### REQUIREMENTS
Return the whole listing, line for line, without the pictures in it.

--- Start AVAILABLE DATA ---

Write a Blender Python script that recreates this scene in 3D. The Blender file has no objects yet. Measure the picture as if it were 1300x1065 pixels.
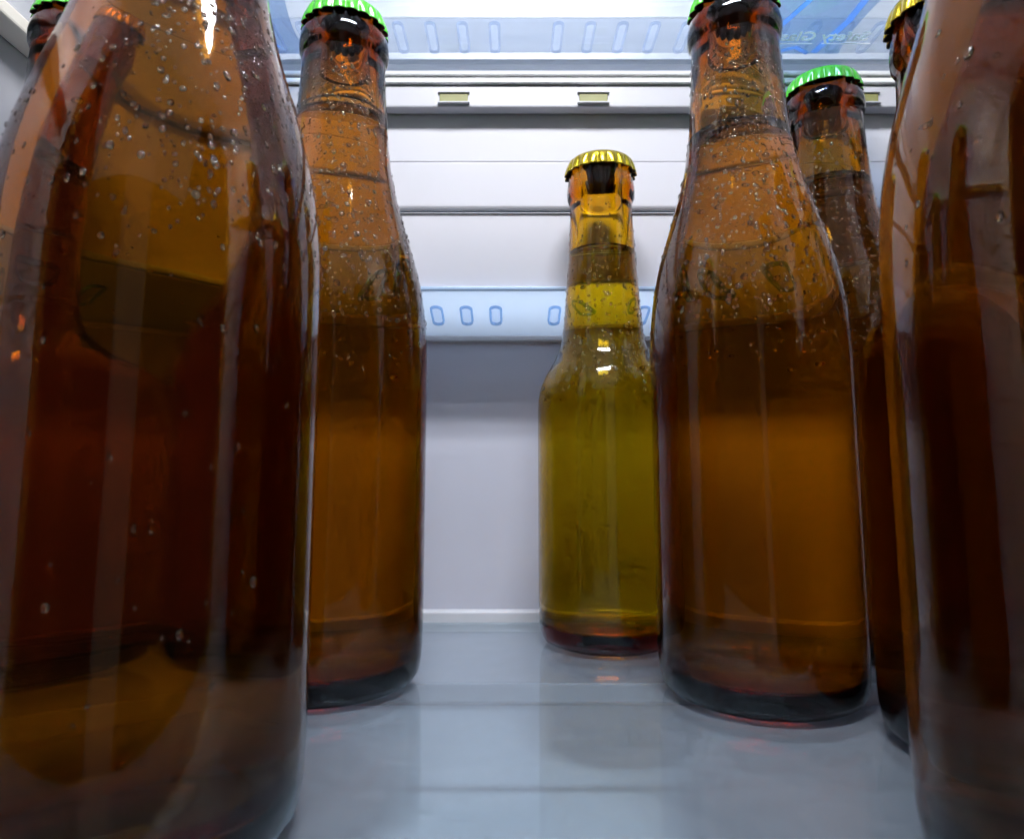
import bpy, bmesh, math, random
from mathutils import Vector, Matrix
random.seed(11)
S = bpy.context.scene
COL = S.collection
R = math.radians

# ------------------------------------------------------------------ camera
cam = bpy.data.cameras.new('camera')
cam.sensor_fit = 'HORIZONTAL'; cam.sensor_width = 36.0
cam.lens = 36.0 * 870 / 1300
cam.shift_y = -45.5 / 1300
cam.clip_start = 0.005; cam.clip_end = 50
cam.dof.use_dof = True; cam.dof.focus_distance = 0.25; cam.dof.aperture_fstop = 30
camo = bpy.data.objects.new('camera', cam); COL.objects.link(camo)
camo.location = (0, 0, 0.068)
camo.rotation_euler = (R(90 + 6.86), 0, 0)
S.camera = camo

# ------------------------------------------------------------------ world, exposure, lights
w = bpy.data.worlds.new('World'); S.world = w; w.use_nodes = True
bg = w.node_tree.nodes['Background']
bg.inputs[0].default_value = (0.95, 0.9, 0.86, 1); bg.inputs[1].default_value = 0.015
S.view_settings.view_transform = 'Standard'; S.view_settings.look = 'None'
S.view_settings.exposure = 0.44; S.view_settings.gamma = 1; S.view_settings.use_curve_mapping = False
S.render.engine = 'CYCLES'
cy = S.cycles
cy.use_denoising = True; cy.use_adaptive_sampling = True; cy.adaptive_threshold = 0.06; cy.adaptive_min_samples = 16
cy.max_bounces = 26; cy.transmission_bounces = 26; cy.glossy_bounces = 6; cy.diffuse_bounces = 4
cy.transparent_max_bounces = 24; cy.volume_bounces = 0
cy.sample_clamp_indirect = 10.0; cy.sample_clamp_direct = 0
cy.caustics_reflective = False; cy.caustics_refractive = True
cy.blur_glossy = 0.3; cy.use_light_tree = False
LAMP_STRENGTH = 116.0; DUCT_STRENGTH = 5.5

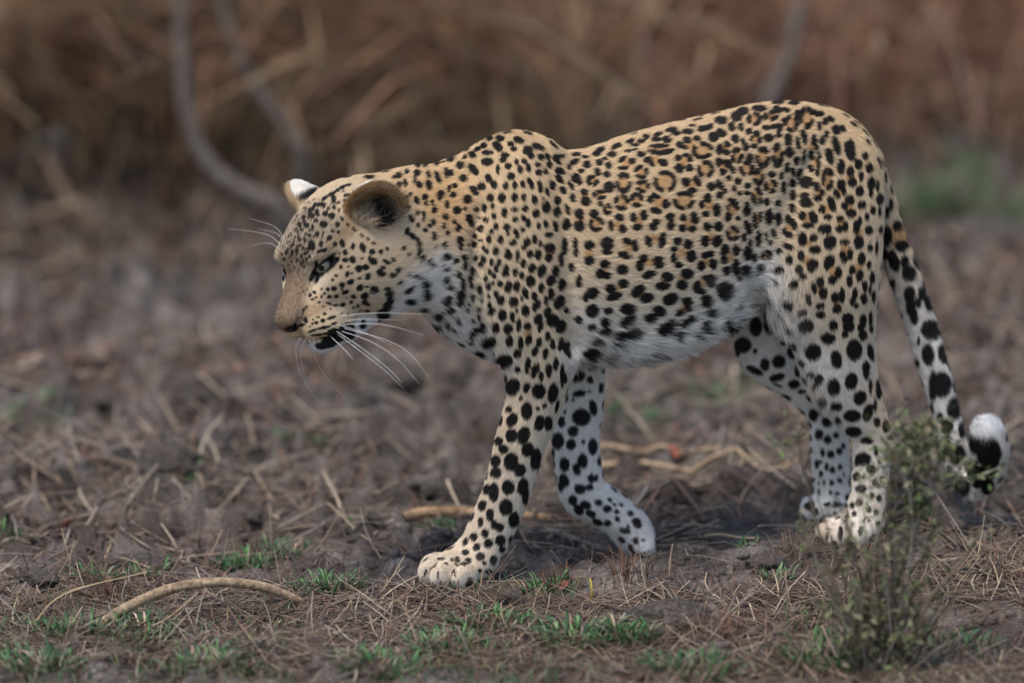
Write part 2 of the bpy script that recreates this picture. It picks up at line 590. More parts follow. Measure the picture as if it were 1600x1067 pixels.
def surface_nets(D, gx, gy, gz):
    s = D < 0
    c = [s[i:s.shape[0] - 1 + i, j:s.shape[1] - 1 + j, k:s.shape[2] - 1 + k] for i in (0, 1) for j in (0, 1) for k in (0, 1)]
    al = c[0].copy(); an = c[0].copy()
    for q in c[1:]:
        al &= q; an |= q
    act = an & ~al
    I, J, K = np.nonzero(act)
    idx = np.full(act.shape, -1, np.int32)
    idx[I, J, K] = np.arange(len(I))
    G = (gx, gy, gz)
    acc = np.zeros((len(I), 3)); cnt = np.zeros(len(I))
    corners = [(i, j, k) for i in (0, 1) for j in (0, 1) for k in (0, 1)]
    for a in corners:
        for ax in range(3):
            if a[ax]:
                continue
            b = list(a); b[ax] = 1
            va = D[I + a[0], J + a[1], K + a[2]]
            vb = D[I + b[0], J + b[1], K + b[2]]
            m = (va < 0) != (vb < 0)
            t = va / (va - vb + 1e-12)
            pa = np.stack([G[0][I + a[0]], G[1][J + a[1]], G[2][K + a[2]]], -1)
            pb = np.stack([G[0][I + b[0]], G[1][J + b[1]], G[2][K + b[2]]], -1)
            acc[m] += (pa + (pb - pa) * t[:, None])[m]
            cnt[m] += 1
    V = acc / cnt[:, None]
    Q = []
    for ax in range(3):
        lo = [slice(1, n - 1) for n in D.shape]
        hi = list(lo)
        lo[ax] = slice(0, D.shape[ax] - 1); hi[ax] = slice(1, D.shape[ax])
        sa, sb = s[tuple(lo)], s[tuple(hi)]
        off = [1, 1, 1]; off[ax] = 0
        for flip, m in ((False, sa & ~sb), (True, ~sa & sb)):
            e = np.array(np.nonzero(m)).T + off
            u, v = [(1, 2), (2, 0), (0, 1)][ax]
            q = []
            for du, dv in ((-1, -1), (0, -1), (0, 0), (-1, 0)):
                f = e.copy(); f[:, u] += du; f[:, v] += dv
                q.append(idx[f[:, 0], f[:, 1], f[:, 2]])
            q = np.stack(q, -1)
            Q.append(q[:, ::-1] if flip else q)
    Q = np.concatenate(Q)
    return V, Q[(Q >= 0).all(1)]


def largest_piece(V, Q):
    lab = np.arange(len(V))
    for _ in range(400):
        m = lab[Q].min(1)
        new = lab.copy()
        for k in range(4):
            np.minimum.at(new, Q[:, k], m)
        new = new[new]
        if (new == lab).all():
            break
        lab = new
    keep = lab == np.bincount(lab).argmax()
    re = np.cumsum(keep) - 1
    return V[keep], re[Q[keep[Q].all(1)]]


def relax(V, Q, n, f):
    deg = np.zeros(len(V)); 
    ed = np.concatenate([Q[:, [0, 1]], Q[:, [1, 2]], Q[:, [2, 3]], Q[:, [3, 0]]])
    np.add.at(deg, ed[:, 0], 1); np.add.at(deg, ed[:, 1], 1)
    for _ in range(n):
        S = np.zeros_like(V)
        for ax in range(3):
            S[:, ax] = np.bincount(ed[:, 0], V[ed[:, 1], ax], len(V)) + np.bincount(ed[:, 1], V[ed[:, 0], ax], len(V))
        V = V + f * (S / deg[:, None] - V)
    return V


D, gx, gy, gz = build_field()
LV, LQ = surface_nets(D, gx, gy, gz)
del D
LV, LQ = largest_piece(LV, LQ)
LV = relax(LV, LQ, 2, .5)
leo_me = mesh_np('leopard', LV, LQ)
LN = np.empty(len(LV) * 3, np.float32)
leo_me.vertices.foreach_get('normal', LN)
LN = LN.reshape(-1, 3).astype(float)
print('leopard verts', len(LV))
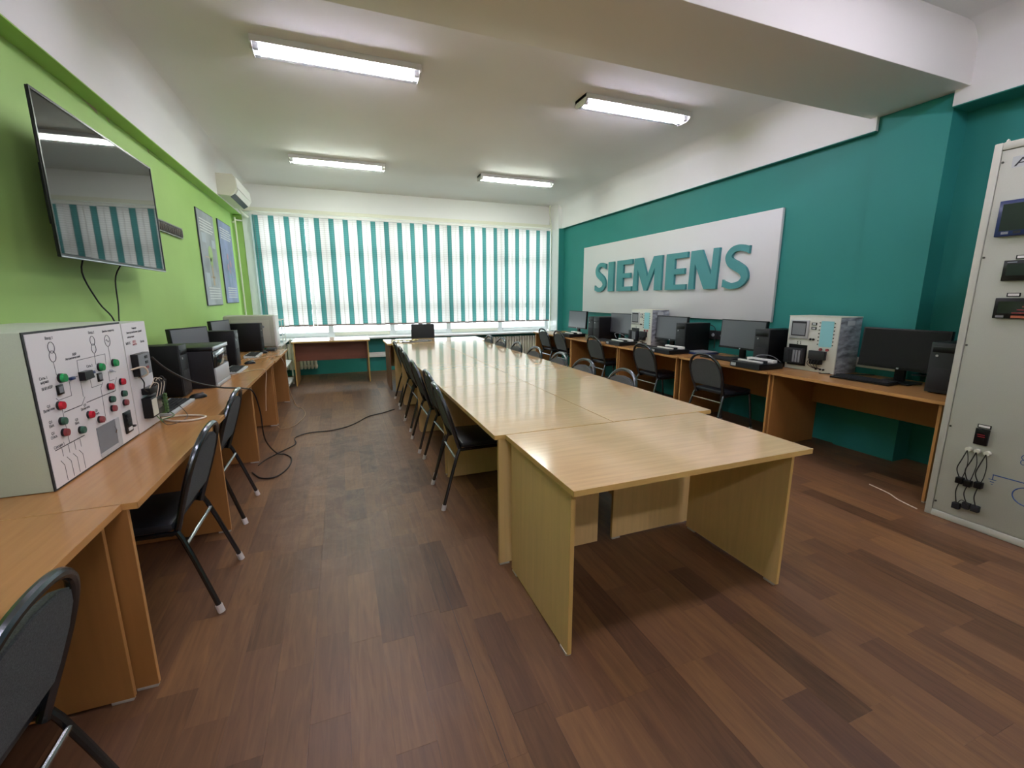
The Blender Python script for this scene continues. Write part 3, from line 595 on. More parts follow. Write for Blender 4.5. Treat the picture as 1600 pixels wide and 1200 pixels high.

--- End AVAILABLE DATA ---

### WORKED ANSWER
Write a Blender Python script that recreates this scene in 3D. The Blender file has no objects yet. Measure the picture as if it were 1300x1065 pixels.
import bpy, bmesh, math, random
from mathutils import Vector, Matrix
random.seed(11)
S = bpy.context.scene
COL = S.collection
R = math.radians

# ------------------------------------------------------------------ camera
cam = bpy.data.cameras.new('camera')
cam.sensor_fit = 'HORIZONTAL'; cam.sensor_width = 36.0
cam.lens = 36.0 * 870 / 1300
cam.shift_y = -45.5 / 1300
cam.clip_start = 0.005; cam.clip_end = 50
cam.dof.use_dof = True; cam.dof.focus_distance = 0.25; cam.dof.aperture_fstop = 30
camo = bpy.data.objects.new('camera', cam); COL.objects.link(camo)
camo.location = (0, 0, 0.068)
camo.rotation_euler = (R(90 + 6.86), 0, 0)
S.camera = camo

# ------------------------------------------------------------------ world, exposure, lights
w = bpy.data.worlds.new('World'); S.world = w; w.use_nodes = True
bg = w.node_tree.nodes['Background']
bg.inputs[0].default_value = (0.95, 0.9, 0.86, 1); bg.inputs[1].default_value = 0.015
S.view_settings.view_transform = 'Standard'; S.view_settings.look = 'None'
S.view_settings.exposure = 0.44; S.view_settings.gamma = 1; S.view_settings.use_curve_mapping = False
S.render.engine = 'CYCLES'
cy = S.cycles
cy.use_denoising = True; cy.use_adaptive_sampling = True; cy.adaptive_threshold = 0.06; cy.adaptive_min_samples = 16
cy.max_bounces = 26; cy.transmission_bounces = 26; cy.glossy_bounces = 6; cy.diffuse_bounces = 4
cy.transparent_max_bounces = 24; cy.volume_bounces = 0
cy.sample_clamp_indirect = 10.0; cy.sample_clamp_direct = 0
cy.caustics_reflective = False; cy.caustics_refractive = True
cy.blur_glossy = 0.3; cy.use_light_tree = False
LAMP_STRENGTH = 116.0; DUCT_STRENGTH = 5.5

Write part 2 of the bpy script that recreates this picture. It picks up at line 590. More parts follow. Measure the picture as if it were 1600x1067 pixels.
def surface_nets(D, gx, gy, gz):
    s = D < 0
    c = [s[i:s.shape[0] - 1 + i, j:s.shape[1] - 1 + j, k:s.shape[2] - 1 + k] for i in (0, 1) for j in (0, 1) for k in (0, 1)]
    al = c[0].copy(); an = c[0].copy()
    for q in c[1:]:
        al &= q; an |= q
    act = an & ~al
    I, J, K = np.nonzero(act)
    idx = np.full(act.shape, -1, np.int32)
    idx[I, J, K] = np.arange(len(I))
    G = (gx, gy, gz)
    acc = np.zeros((len(I), 3)); cnt = np.zeros(len(I))
    corners = [(i, j, k) for i in (0, 1) for j in (0, 1) for k in (0, 1)]
    for a in corners:
        for ax in range(3):
            if a[ax]:
                continue
            b = list(a); b[ax] = 1
            va = D[I + a[0], J + a[1], K + a[2]]
            vb = D[I + b[0], J + b[1], K + b[2]]
            m = (va < 0) != (vb < 0)
            t = va / (va - vb + 1e-12)
            pa = np.stack([G[0][I + a[0]], G[1][J + a[1]], G[2][K + a[2]]], -1)
            pb = np.stack([G[0][I + b[0]], G[1][J + b[1]], G[2][K + b[2]]], -1)
            acc[m] += (pa + (pb - pa) * t[:, None])[m]
            cnt[m] += 1
    V = acc / cnt[:, None]
    Q = []
    for ax in range(3):
        lo = [slice(1, n - 1) for n in D.shape]
        hi = list(lo)
        lo[ax] = slice(0, D.shape[ax] - 1); hi[ax] = slice(1, D.shape[ax])
        sa, sb = s[tuple(lo)], s[tuple(hi)]
        off = [1, 1, 1]; off[ax] = 0
        for flip, m in ((False, sa & ~sb), (True, ~sa & sb)):
            e = np.array(np.nonzero(m)).T + off
            u, v = [(1, 2), (2, 0), (0, 1)][ax]
            q = []
            for du, dv in ((-1, -1), (0, -1), (0, 0), (-1, 0)):
                f = e.copy(); f[:, u] += du; f[:, v] += dv
                q.append(idx[f[:, 0], f[:, 1], f[:, 2]])
            q = np.stack(q, -1)
            Q.append(q[:, ::-1] if flip else q)
    Q = np.concatenate(Q)
    return V, Q[(Q >= 0).all(1)]


def largest_piece(V, Q):
    lab = np.arange(len(V))
    for _ in range(400):
        m = lab[Q].min(1)
        new = lab.copy()
        for k in range(4):
            np.minimum.at(new, Q[:, k], m)
        new = new[new]
        if (new == lab).all():
            break
        lab = new
    keep = lab == np.bincount(lab).argmax()
    re = np.cumsum(keep) - 1
    return V[keep], re[Q[keep[Q].all(1)]]


def relax(V, Q, n, f):
    deg = np.zeros(len(V)); 
    ed = np.concatenate([Q[:, [0, 1]], Q[:, [1, 2]], Q[:, [2, 3]], Q[:, [3, 0]]])
    np.add.at(deg, ed[:, 0], 1); np.add.at(deg, ed[:, 1], 1)
    for _ in range(n):
        S = np.zeros_like(V)
        for ax in range(3):
            S[:, ax] = np.bincount(ed[:, 0], V[ed[:, 1], ax], len(V)) + np.bincount(ed[:, 1], V[ed[:, 0], ax], len(V))
        V = V + f * (S / deg[:, None] - V)
    return V


D, gx, gy, gz = build_field()
LV, LQ = surface_nets(D, gx, gy, gz)
del D
LV, LQ = largest_piece(LV, LQ)
LV = relax(LV, LQ, 2, .5)
leo_me = mesh_np('leopard', LV, LQ)
LN = np.empty(len(LV) * 3, np.float32)
leo_me.vertices.foreach_get('normal', LN)
LN = LN.reshape(-1, 3).astype(float)
print('leopard verts', len(LV))
The Blender Python script for this scene continues. Write part 3, from line 595 on. More parts follow. Write for Blender 4.5. Treat the picture as 1600 pixels wide and 1200 pixels high.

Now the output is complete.